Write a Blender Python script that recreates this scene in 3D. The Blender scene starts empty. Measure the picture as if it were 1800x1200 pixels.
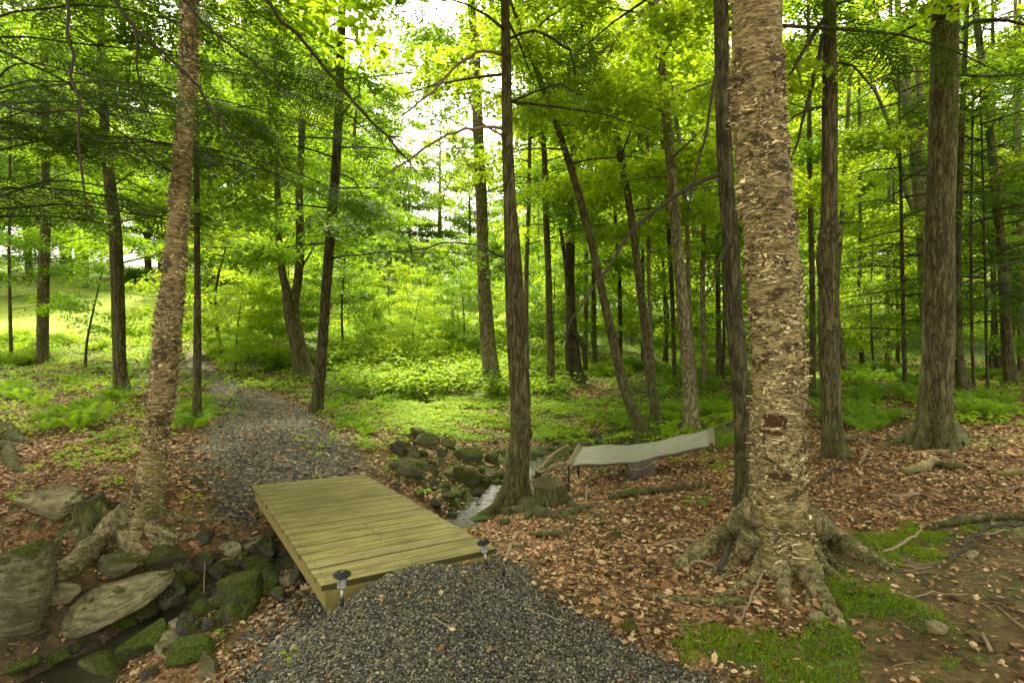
import bpy, math, numpy as np
from mathutils import Vector
C = bpy.context.scene
col = C.collection
PI = math.pi
# ------------------------------------------------------------------ camera, sky, sun, exposure
F = 960.0; HC = 1.62; PITCH = math.atan((600-567)/F)
cam = bpy.data.cameras.new('camera'); camo = bpy.data.objects.new('camera', cam); col.objects.link(camo)
cam.sensor_width = 36; cam.lens = 36*F/1800; cam.clip_start = .05; cam.clip_end = 3000
camo.location = (0, 0, HC); camo.rotation_euler = (PI/2-PITCH, 0, 0)
C.camera = camo
SUN_EL, SUN_AZ = math.radians(60), math.radians(-16)     # high, ahead-left over the meadow, through thin cloud
w = bpy.data.worlds.new('World'); C.world = w; w.use_nodes = True
nt = w.node_tree; bg = nt.nodes['Background']
sky = nt.nodes.new('ShaderNodeTexSky'); sky.sky_type = 'NISHITA'; sky.sun_disc = False
sky.sun_elevation = SUN_EL; sky.sun_rotation = SUN_AZ; sky.air_density = 1.0; sky.dust_density = 4.0
hs = nt.nodes.new('ShaderNodeHueSaturation'); hs.inputs['Saturation'].default_value = .12
wm = nt.nodes.new('ShaderNodeMix'); wm.data_type = 'RGBA'; wm.blend_type = 'MULTIPLY'; wm.inputs[0].default_value = 1; wm.inputs[7].default_value = (1.04, 1.0, .80, 1)
nt.links.new(sky.outputs[0], hs.inputs['Color']); nt.links.new(hs.outputs[0], wm.inputs[6]); nt.links.new(wm.outputs[2], bg.inputs[0])
bg.inputs[1].default_value = .10
sl = bpy.data.lights.new('sun', 'SUN'); sl.energy = 1.5; sl.angle = math.radians(11); sl.color = (1, .93, .72)
so = bpy.data.objects.new('sun', sl); col.objects.link(so)
_sd = Vector((-.35, .55, -1)) ; _sd = Vector((math.sin(SUN_AZ)*math.cos(SUN_EL), math.cos(SUN_AZ)*math.cos(SUN_EL), math.sin(SUN_EL)))
so.rotation_euler = _sd.to_track_quat('Z', 'Y').to_euler(); so.location = (0, 0, 30)
C.view_settings.view_transform = 'Standard'; C.view_settings.look = 'None'
C.view_settings.exposure = 3.12; C.view_settings.gamma = 1.0
C.cycles.max_bounces = 12; C.cycles.diffuse_bounces = 10; C.cycles.use_adaptive_sampling = False; C.cycles.glossy_bounces = 3; C.cycles.transmission_bounces = 6
C.cycles.caustics_reflective = False; C.cycles.caustics_refractive = False
C.cycles.use_denoising = True
# ------------------------------------------------------------------ numeric helpers
def hash3(i, j, k, s):
    h = (i.astype(np.int64)*374761393 + j.astype(np.int64)*668265263 + k.astype(np.int64)*2147483647 + s*1274126177) & 0xffffffff
    h = ((h ^ (h >> 13))*1274126177) & 0xffffffff
    h = ((h ^ (h >> 16))*2246822519) & 0xffffffff
    return ((h ^ (h >> 15)) & 0xffffff)/float(0xffffff)
def vnoise(p, s=0):
    p = np.asarray(p, float); i = np.floor(p); f = p-i; i = i.astype(np.int64); f = f*f*(3-2*f)
    r = 0
    for a in (0, 1):
        for b in (0, 1):
            for c in (0, 1):
                wt = (f[:, 0] if a else 1-f[:, 0])*(f[:, 1] if b else 1-f[:, 1])*(f[:, 2] if c else 1-f[:, 2])
                r = r + wt*hash3(i[:, 0]+a, i[:, 1]+b, i[:, 2]+c, s)
    return r*2-1
def fbm(p, o=3, s=0):
    r = 0; a = 1.; q = np.asarray(p, float)
    for k in range(o): r = r+a*vnoise(q, s+k*17); q = q*2.03; a *= .5
    return r/1.75
def xy0(x, y, k=1.): return np.c_[x*k, y*k, np.zeros(len(x))]
cp, sp = math.cos(PITCH), math.sin(PITCH)
def ray(px, py):
    u, v = (px-900)/F, -(py-600)/F
    d = np.array([u, cp+v*sp, v*cp-sp]); return d/d[1]          # scaled so that y grows by one
def at(px, py, Y): return np.array([0, 0, HC])+ray(px, py)*Y
def proj(P):
    P = np.atleast_2d(P); y = P[:, 1]*cp-(P[:, 2]-HC)*sp; u = (P[:, 2]-HC)*cp+P[:, 1]*sp
    y = np.where(y < .05, .05, y)
    return np.c_[900+F*P[:, 0]/y, 600-F*u/y]
# ------------------------------------------------------------------ terrain
CPZ = [(1000,1190,-.1),(700,1190,-.1),(300,1195,-.62),(720,1000,-.045),(600,1080,-.14),(568,1090,-.22),(850,1005,-.08),(455,1150,-.42),(500,1110,-.4),(455,1030,-.5),
 (300,1100,-.62),(120,1160,-.75),(330,1000,-.5),(200,960,-.33),(110,1010,-.3),(260,905,-.12),(70,890,-.1),(350,900,-.15),(400,850,-.07),(500,828,-.05),(640,815,-.12),(30,1000,-.3),
 (700,850,-.3),(760,840,-.35),(830,885,-.52),(790,905,-.54),(870,850,-.47),(1000,790,-.42),(950,775,-.42),(920,930,-.27),(1000,900,-.2),(1100,860,-.22),(1200,800,-.22),
 (1000,1000,-.12),(1150,1000,-.09),(1250,950,-.05),(1400,1050,-.04),(1300,1170,-.1),(1600,1170,-.03),(1780,1100,.05),(1700,950,.03),(1500,900,.02),(1600,790,.05),(1750,760,.15),
 (1465,805,0),(1790,690,.35),(1560,640,.15),(1500,690,.0),(1300,700,-.2),(1215,755,-.25),(1130,765,-.3),(850,740,-.35),(1000,740,-.35),(1010,680,-.1),(880,685,-.12),(1100,660,.1),
 (1250,640,.1),(700,700,-.2),(550,725,0),(470,720,.05),(400,740,.03),(340,745,.03),(210,690,.2),(80,640,.45),(30,700,.2),(20,800,.0),(340,640,.5)]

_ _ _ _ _

[REQUIREMENT]
All the lines above are to be reproduced exactly, except the pictures.

[ANSWER TO THE PROBLEM]
Write a Blender Python script that recreates this scene in 3D. The Blender scene starts empty. Measure the picture as if it were 1800x1200 pixels.
import bpy, math, numpy as np
from mathutils import Vector
C = bpy.context.scene
col = C.collection
PI = math.pi
# ------------------------------------------------------------------ camera, sky, sun, exposure
F = 960.0; HC = 1.62; PITCH = math.atan((600-567)/F)
cam = bpy.data.cameras.new('camera'); camo = bpy.data.objects.new('camera', cam); col.objects.link(camo)
cam.sensor_width = 36; cam.lens = 36*F/1800; cam.clip_start = .05; cam.clip_end = 3000
camo.location = (0, 0, HC); camo.rotation_euler = (PI/2-PITCH, 0, 0)
C.camera = camo
SUN_EL, SUN_AZ = math.radians(60), math.radians(-16)     # high, ahead-left over the meadow, through thin cloud
w = bpy.data.worlds.new('World'); C.world = w; w.use_nodes = True
nt = w.node_tree; bg = nt.nodes['Background']
sky = nt.nodes.new('ShaderNodeTexSky'); sky.sky_type = 'NISHITA'; sky.sun_disc = False
sky.sun_elevation = SUN_EL; sky.sun_rotation = SUN_AZ; sky.air_density = 1.0; sky.dust_density = 4.0
hs = nt.nodes.new('ShaderNodeHueSaturation'); hs.inputs['Saturation'].default_value = .12
wm = nt.nodes.new('ShaderNodeMix'); wm.data_type = 'RGBA'; wm.blend_type = 'MULTIPLY'; wm.inputs[0].default_value = 1; wm.inputs[7].default_value = (1.04, 1.0, .80, 1)
nt.links.new(sky.outputs[0], hs.inputs['Color']); nt.links.new(hs.outputs[0], wm.inputs[6]); nt.links.new(wm.outputs[2], bg.inputs[0])
bg.inputs[1].default_value = .10
sl = bpy.data.lights.new('sun', 'SUN'); sl.energy = 1.5; sl.angle = math.radians(11); sl.color = (1, .93, .72)
so = bpy.data.objects.new('sun', sl); col.objects.link(so)
_sd = Vector((-.35, .55, -1)) ; _sd = Vector((math.sin(SUN_AZ)*math.cos(SUN_EL), math.cos(SUN_AZ)*math.cos(SUN_EL), math.sin(SUN_EL)))
so.rotation_euler = _sd.to_track_quat('Z', 'Y').to_euler(); so.location = (0, 0, 30)
C.view_settings.view_transform = 'Standard'; C.view_settings.look = 'None'
C.view_settings.exposure = 3.12; C.view_settings.gamma = 1.0
C.cycles.max_bounces = 12; C.cycles.diffuse_bounces = 10; C.cycles.use_adaptive_sampling = False; C.cycles.glossy_bounces = 3; C.cycles.transmission_bounces = 6
C.cycles.caustics_reflective = False; C.cycles.caustics_refractive = False
C.cycles.use_denoising = True
# ------------------------------------------------------------------ numeric helpers
def hash3(i, j, k, s):
    h = (i.astype(np.int64)*374761393 + j.astype(np.int64)*668265263 + k.astype(np.int64)*2147483647 + s*1274126177) & 0xffffffff
    h = ((h ^ (h >> 13))*1274126177) & 0xffffffff
    h = ((h ^ (h >> 16))*2246822519) & 0xffffffff
    return ((h ^ (h >> 15)) & 0xffffff)/float(0xffffff)
def vnoise(p, s=0):
    p = np.asarray(p, float); i = np.floor(p); f = p-i; i = i.astype(np.int64); f = f*f*(3-2*f)
    r = 0
    for a in (0, 1):
        for b in (0, 1):
            for c in (0, 1):
                wt = (f[:, 0] if a else 1-f[:, 0])*(f[:, 1] if b else 1-f[:, 1])*(f[:, 2] if c else 1-f[:, 2])
                r = r + wt*hash3(i[:, 0]+a, i[:, 1]+b, i[:, 2]+c, s)
    return r*2-1
def fbm(p, o=3, s=0):
    r = 0; a = 1.; q = np.asarray(p, float)
    for k in range(o): r = r+a*vnoise(q, s+k*17); q = q*2.03; a *= .5
    return r/1.75
def xy0(x, y, k=1.): return np.c_[x*k, y*k, np.zeros(len(x))]
cp, sp = math.cos(PITCH), math.sin(PITCH)
def ray(px, py):
    u, v = (px-900)/F, -(py-600)/F
    d = np.array([u, cp+v*sp, v*cp-sp]); return d/d[1]          # scaled so that y grows by one
def at(px, py, Y): return np.array([0, 0, HC])+ray(px, py)*Y
def proj(P):
    P = np.atleast_2d(P); y = P[:, 1]*cp-(P[:, 2]-HC)*sp; u = (P[:, 2]-HC)*cp+P[:, 1]*sp
    y = np.where(y < .05, .05, y)
    return np.c_[900+F*P[:, 0]/y, 600-F*u/y]
# ------------------------------------------------------------------ terrain
CPZ = [(1000,1190,-.1),(700,1190,-.1),(300,1195,-.62),(720,1000,-.045),(600,1080,-.14),(568,1090,-.22),(850,1005,-.08),(455,1150,-.42),(500,1110,-.4),(455,1030,-.5),
 (300,1100,-.62),(120,1160,-.75),(330,1000,-.5),(200,960,-.33),(110,1010,-.3),(260,905,-.12),(70,890,-.1),(350,900,-.15),(400,850,-.07),(500,828,-.05),(640,815,-.12),(30,1000,-.3),
 (700,850,-.3),(760,840,-.35),(830,885,-.52),(790,905,-.54),(870,850,-.47),(1000,790,-.42),(950,775,-.42),(920,930,-.27),(1000,900,-.2),(1100,860,-.22),(1200,800,-.22),
 (1000,1000,-.12),(1150,1000,-.09),(1250,950,-.05),(1400,1050,-.04),(1300,1170,-.1),(1600,1170,-.03),(1780,1100,.05),(1700,950,.03),(1500,900,.02),(1600,790,.05),(1750,760,.15),
 (1465,805,0),(1790,690,.35),(1560,640,.15),(1500,690,.0),(1300,700,-.2),(1215,755,-.25),(1130,765,-.3),(850,740,-.35),(1000,740,-.35),(1010,680,-.1),(880,685,-.12),(1100,660,.1),
 (1250,640,.1),(700,700,-.2),(550,725,0),(470,720,.05),(400,740,.03),(340,745,.03),(210,690,.2),(80,640,.45),(30,700,.2),(20,800,.0),(340,640,.5)]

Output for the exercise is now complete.